Personnel pénitentiaire : L’interdiction du droit de grève sans garanties disciplinaires jugée inconstitutionnelle

Conseil constitutionnel

La privation du bénéfice des garanties disciplinaires en cas d’irrespect de l’interdiction du droit de grève par les agents de l’administration pénitentiaire méconnaît le « principe du contradictoire » et est déclarée contraire à la Constitution.

L'article 3 de l'ordonnance du 6 août 1958 relative au statut spécial des fonctionnaires des services déconcentrés de l’administration pénitentiaire (rédaction loi n° 92-125 du 6 février 1992) dispose en effet que « toute cessation concertée du service, tout acte collectif d'indiscipline caractérisée de la part des personnels des services déconcentrés de l'administration pénitentiaire est interdit. Ces faits, lorsqu'ils sont susceptibles de porter atteinte à l'ordre public, pourront être sanctionnés en dehors des garanties disciplinaires » et il était soutenu que ces dispositions, d’une part, méconnaissaient les droits de la défense en ce qu'elles privent l'agent des services déconcentrés de l'administration pénitentiaire, poursuivi à titre disciplinaire pour avoir enfreint l'interdiction du droit de grève, du bénéfice des garanties disciplinaires et, d’autre part, portaient atteinte au principe de légalité des délits et des peines.

L'agent des services déconcentrés de l'administration pénitentiaire qui prend part à une cessation concertée du service ou à tout acte collectif d'indiscipline caractérisée peut, relève le ConseilCons. const., 10 mai 2019, n° 2019-781 QPC, Grégory M., « lorsque ces faits sont susceptibles de porter atteinte à l'ordre public », être sanctionné disciplinairement mais, en prévoyant que cette sanction peut être prononcée « en dehors des garanties disciplinaires », le législateur a méconnu, juge le Conseil, « le principe du contradictoire » et sans qu'il soit besoin d'examiner l'autre grief, la seconde phrase de l'article 3 de l'ordonnance du 6 août 1958 est déclarée contraire à la Constitution.

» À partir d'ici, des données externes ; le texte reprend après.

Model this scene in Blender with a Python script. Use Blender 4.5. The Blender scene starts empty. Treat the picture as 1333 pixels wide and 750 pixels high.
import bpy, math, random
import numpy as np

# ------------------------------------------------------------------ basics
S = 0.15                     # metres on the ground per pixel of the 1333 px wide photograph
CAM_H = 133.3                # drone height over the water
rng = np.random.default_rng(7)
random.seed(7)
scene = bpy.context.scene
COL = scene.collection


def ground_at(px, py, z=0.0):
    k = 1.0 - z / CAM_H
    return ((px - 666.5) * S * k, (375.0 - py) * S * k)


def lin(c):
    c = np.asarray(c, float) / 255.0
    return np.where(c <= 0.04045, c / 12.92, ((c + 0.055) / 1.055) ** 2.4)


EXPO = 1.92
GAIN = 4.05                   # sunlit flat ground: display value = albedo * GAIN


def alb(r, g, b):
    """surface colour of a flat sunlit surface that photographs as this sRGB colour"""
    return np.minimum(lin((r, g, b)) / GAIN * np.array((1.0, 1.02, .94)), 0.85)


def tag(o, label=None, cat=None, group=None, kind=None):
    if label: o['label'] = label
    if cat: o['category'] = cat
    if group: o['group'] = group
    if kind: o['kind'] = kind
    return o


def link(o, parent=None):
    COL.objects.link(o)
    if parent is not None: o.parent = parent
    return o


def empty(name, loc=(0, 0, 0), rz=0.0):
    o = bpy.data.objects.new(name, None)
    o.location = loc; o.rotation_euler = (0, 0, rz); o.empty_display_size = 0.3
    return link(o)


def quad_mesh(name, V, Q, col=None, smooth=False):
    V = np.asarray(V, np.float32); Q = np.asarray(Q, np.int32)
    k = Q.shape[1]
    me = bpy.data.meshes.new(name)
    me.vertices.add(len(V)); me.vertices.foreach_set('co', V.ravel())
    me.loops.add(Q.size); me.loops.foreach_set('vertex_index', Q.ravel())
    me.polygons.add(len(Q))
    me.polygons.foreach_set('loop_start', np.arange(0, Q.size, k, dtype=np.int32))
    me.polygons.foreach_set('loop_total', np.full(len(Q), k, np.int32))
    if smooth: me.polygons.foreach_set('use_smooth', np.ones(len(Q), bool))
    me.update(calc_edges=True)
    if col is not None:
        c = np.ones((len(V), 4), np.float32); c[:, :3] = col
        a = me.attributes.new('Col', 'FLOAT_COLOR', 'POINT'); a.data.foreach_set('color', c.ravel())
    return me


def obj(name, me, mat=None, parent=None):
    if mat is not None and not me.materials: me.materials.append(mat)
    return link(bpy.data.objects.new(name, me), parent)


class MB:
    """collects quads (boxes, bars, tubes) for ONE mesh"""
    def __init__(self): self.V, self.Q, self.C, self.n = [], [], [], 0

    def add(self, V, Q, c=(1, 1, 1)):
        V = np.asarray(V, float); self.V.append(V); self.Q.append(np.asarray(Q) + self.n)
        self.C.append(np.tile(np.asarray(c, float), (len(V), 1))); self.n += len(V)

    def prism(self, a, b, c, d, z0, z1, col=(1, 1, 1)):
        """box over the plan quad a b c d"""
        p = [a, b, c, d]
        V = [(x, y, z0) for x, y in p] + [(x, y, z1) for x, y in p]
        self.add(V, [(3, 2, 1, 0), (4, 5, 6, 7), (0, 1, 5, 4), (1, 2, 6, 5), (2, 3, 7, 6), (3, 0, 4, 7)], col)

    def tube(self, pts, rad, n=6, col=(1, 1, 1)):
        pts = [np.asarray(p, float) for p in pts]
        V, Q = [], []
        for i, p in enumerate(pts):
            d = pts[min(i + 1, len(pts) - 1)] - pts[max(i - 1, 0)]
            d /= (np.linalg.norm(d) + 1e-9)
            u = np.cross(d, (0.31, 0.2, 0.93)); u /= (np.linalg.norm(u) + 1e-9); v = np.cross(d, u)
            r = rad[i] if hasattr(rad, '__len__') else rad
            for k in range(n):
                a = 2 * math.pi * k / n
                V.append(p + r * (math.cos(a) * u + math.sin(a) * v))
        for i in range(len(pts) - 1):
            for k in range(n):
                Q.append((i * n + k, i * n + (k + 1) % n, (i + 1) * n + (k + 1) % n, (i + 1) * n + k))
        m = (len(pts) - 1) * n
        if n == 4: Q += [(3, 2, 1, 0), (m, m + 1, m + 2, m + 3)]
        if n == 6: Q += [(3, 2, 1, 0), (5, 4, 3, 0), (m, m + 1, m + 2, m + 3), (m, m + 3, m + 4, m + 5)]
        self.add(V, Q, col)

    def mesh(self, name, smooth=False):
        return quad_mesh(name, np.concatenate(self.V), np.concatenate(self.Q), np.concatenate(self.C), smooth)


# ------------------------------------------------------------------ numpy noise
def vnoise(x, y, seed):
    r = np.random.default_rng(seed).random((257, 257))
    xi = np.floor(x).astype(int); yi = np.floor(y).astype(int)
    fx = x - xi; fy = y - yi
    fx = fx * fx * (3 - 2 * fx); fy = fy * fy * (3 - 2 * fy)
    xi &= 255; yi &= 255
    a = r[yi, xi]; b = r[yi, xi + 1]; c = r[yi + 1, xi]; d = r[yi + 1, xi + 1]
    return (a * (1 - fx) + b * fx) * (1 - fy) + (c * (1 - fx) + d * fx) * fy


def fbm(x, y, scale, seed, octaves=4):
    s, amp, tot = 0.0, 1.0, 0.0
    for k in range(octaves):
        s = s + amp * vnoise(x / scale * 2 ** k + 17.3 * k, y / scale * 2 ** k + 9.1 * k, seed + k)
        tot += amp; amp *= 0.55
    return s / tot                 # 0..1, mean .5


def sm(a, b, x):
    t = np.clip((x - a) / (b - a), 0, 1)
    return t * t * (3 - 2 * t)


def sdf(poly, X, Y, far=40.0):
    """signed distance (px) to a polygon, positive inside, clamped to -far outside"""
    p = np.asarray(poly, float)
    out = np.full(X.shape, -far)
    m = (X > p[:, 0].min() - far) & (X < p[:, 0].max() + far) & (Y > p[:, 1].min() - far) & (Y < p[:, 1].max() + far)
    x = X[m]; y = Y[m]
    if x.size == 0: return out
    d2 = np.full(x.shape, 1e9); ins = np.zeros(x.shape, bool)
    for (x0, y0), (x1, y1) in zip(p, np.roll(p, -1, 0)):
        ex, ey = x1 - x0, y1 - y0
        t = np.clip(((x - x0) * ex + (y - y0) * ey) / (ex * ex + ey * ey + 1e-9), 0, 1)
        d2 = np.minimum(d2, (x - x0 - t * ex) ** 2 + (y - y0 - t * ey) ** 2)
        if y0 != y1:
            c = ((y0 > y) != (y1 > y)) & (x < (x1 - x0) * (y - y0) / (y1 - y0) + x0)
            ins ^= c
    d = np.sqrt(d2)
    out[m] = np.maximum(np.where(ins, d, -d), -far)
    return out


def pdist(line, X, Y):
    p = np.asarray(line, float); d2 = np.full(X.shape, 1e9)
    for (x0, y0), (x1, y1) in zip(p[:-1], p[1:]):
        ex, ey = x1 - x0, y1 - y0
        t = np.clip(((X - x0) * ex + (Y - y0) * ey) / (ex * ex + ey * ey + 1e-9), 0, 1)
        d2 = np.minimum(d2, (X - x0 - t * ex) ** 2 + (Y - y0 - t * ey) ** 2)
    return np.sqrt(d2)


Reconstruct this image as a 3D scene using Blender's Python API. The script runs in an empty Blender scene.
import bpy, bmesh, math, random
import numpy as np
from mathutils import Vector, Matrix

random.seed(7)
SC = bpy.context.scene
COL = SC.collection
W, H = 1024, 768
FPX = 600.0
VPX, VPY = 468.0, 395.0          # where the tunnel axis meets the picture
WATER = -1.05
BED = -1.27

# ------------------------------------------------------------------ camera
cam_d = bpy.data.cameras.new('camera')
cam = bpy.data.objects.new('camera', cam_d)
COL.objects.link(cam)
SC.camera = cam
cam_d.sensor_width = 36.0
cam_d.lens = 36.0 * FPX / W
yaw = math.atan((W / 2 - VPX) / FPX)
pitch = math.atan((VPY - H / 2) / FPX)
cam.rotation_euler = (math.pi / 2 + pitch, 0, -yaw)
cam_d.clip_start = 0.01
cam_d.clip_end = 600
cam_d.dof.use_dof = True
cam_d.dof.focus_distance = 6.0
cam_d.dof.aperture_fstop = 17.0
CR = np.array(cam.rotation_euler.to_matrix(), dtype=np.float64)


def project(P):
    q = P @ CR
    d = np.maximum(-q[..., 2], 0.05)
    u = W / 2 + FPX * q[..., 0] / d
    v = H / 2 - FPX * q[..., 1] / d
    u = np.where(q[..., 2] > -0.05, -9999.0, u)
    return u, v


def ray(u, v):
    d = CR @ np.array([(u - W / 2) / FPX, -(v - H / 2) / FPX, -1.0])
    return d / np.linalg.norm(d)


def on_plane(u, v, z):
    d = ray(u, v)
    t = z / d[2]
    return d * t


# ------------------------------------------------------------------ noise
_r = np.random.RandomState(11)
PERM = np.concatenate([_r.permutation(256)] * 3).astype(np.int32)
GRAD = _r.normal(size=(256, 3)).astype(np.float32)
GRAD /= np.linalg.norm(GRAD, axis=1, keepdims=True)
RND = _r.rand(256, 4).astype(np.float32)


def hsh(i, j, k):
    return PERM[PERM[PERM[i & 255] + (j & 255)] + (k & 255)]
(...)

Aucun motif ne justifie, selon le Conseil, de reporter les effets de la déclaration d'inconstitutionnalité qui intervient donc à compter de la date de publication de la décision et est applicable à toutes les affaires non jugées définitivement à cette date.

En fondant sa décision sur l’article 16 de la Déclaration des droits de l’homme et du citoyen, le Conseil constitutionnel ne revient, selon la ministre de la justice Nicole Belloubet, « ni sur l'interdiction du droit de grève pour les personnels de surveillance, ni sur le principe du prononcé de sanctions disciplinaires contre les agents qui cessent leur service de manière concertée », seul le fait que les sanctions étaient prononcées, comme le prévoyaient les textes depuis 1958, sans débat contradictoire est critiqué.

Le ministère de la justice va tenir compte de cette décision, assure le communiqué, en mettant en place « une procédure disciplinaire adaptée » en cas de cessation concertée du travail qui permette d’assurer la continuité du service public pénitentiaire, indispensable à la sécurité des Français et au respect des droits des détenus.